I hate politics. I feel useless and offkilter. Most of my friends are super lefty, and most of my family are super right. I was told this weekend that I don't believe in human rights because I am pro death pentalty. (I'm sorry I just think that there are some crimes that if you comit them you forfit your humanness) I get yelled at by my lefty friends because I don't believe in big government. I get yelled at by my family because I actually think gays should ahve the right to marry, and abortion is a right not a privleage. And I'm about as libertarian as it gets except that I don't believe in total free trade on a global scale. I think free trade works, but it doesn't take into account externalities that should be taken into account.

I hate the way people just accept what the canidates say they believe and no one ever checks voting records. I believe the system is so fucked up and fubar that it's byond control, but it's my civic duty to vote... even if no one I'd vote for matches my beliefes.
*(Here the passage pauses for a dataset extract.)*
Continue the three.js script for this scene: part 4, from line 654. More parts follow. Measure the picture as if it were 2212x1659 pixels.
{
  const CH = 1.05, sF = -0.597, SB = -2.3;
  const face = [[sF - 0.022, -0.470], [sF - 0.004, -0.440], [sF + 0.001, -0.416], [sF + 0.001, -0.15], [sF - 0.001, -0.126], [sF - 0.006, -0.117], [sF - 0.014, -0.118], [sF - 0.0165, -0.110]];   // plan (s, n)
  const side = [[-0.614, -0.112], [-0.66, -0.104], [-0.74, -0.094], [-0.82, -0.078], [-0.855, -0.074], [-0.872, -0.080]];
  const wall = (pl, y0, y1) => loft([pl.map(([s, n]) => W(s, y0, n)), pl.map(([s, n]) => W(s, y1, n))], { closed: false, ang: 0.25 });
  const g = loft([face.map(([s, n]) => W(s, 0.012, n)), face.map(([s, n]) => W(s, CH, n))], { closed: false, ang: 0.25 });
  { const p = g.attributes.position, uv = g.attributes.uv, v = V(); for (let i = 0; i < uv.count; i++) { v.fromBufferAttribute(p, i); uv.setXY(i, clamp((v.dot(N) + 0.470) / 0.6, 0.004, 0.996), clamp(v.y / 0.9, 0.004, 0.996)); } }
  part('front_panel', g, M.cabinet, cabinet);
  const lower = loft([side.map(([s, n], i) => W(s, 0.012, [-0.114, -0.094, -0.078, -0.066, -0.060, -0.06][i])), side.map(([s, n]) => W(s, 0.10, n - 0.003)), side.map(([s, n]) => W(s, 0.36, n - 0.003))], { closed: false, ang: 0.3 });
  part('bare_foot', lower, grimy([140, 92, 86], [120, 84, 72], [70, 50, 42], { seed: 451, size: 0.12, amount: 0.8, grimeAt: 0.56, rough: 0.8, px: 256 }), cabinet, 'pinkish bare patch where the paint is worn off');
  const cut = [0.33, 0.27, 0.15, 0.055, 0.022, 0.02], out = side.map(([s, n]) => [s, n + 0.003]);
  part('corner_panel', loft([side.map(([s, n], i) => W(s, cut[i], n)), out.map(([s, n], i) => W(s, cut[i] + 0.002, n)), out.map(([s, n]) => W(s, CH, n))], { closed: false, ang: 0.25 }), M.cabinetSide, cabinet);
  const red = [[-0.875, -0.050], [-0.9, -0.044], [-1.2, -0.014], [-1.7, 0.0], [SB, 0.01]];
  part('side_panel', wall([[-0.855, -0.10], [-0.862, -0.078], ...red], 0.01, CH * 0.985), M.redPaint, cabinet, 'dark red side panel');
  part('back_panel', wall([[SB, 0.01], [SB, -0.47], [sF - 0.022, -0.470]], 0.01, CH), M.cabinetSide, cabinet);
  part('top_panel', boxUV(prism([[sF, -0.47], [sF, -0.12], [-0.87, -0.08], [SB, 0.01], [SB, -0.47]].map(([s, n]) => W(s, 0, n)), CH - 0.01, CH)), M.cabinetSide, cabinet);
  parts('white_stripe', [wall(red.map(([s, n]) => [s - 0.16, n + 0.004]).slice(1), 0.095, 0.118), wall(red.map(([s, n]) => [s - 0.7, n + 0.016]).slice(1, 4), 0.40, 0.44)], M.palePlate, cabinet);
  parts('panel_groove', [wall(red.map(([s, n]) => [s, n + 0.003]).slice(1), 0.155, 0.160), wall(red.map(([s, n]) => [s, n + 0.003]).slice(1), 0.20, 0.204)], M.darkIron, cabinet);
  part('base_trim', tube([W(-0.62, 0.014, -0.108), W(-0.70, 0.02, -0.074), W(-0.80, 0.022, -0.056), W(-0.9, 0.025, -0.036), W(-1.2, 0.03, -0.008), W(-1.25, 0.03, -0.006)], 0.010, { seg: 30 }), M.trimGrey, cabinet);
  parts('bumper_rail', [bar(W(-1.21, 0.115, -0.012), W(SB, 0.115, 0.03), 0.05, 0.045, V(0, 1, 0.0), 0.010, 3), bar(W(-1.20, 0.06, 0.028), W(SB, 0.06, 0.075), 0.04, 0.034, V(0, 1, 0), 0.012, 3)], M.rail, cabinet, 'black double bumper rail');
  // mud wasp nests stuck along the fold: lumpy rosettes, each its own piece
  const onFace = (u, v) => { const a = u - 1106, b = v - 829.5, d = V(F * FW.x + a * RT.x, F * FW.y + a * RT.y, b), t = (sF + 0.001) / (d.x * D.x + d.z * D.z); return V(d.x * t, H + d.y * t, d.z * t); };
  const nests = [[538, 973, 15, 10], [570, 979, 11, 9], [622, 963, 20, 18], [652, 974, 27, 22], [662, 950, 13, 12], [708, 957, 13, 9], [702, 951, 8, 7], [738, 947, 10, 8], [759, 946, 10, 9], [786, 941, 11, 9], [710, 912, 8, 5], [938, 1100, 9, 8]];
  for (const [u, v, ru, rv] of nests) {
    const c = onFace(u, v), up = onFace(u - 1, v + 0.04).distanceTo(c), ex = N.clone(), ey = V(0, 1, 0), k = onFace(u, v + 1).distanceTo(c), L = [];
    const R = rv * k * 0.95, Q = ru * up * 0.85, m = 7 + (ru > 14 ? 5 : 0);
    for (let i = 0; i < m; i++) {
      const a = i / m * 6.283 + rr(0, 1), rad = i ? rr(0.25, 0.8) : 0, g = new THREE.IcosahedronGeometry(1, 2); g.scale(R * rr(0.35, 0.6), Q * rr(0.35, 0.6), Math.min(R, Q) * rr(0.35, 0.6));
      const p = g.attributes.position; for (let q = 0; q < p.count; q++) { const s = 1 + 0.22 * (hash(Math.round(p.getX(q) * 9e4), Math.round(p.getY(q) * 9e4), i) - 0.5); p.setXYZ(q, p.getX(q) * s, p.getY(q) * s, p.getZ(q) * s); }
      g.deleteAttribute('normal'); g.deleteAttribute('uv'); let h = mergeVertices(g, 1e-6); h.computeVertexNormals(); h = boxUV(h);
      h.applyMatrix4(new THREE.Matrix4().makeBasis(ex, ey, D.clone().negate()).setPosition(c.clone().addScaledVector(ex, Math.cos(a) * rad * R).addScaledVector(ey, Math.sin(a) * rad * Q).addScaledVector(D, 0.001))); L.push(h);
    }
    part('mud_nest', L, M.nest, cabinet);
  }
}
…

I feel so utterly helpless about everything else in my life too. I'd talk about it but it's pointless, nothing will make the situation better. NO one can say anything new or helpfull, so why bother moaning about it. No one really wants to hear my problems unless they think they can fix them... I'm sick of being insulted by friends and family when they are "trying to help." I keep trying because others want me to, but when it inconveniences them, I get called a drama queen, overly dramatic, and I get told to get over it or to suck it up.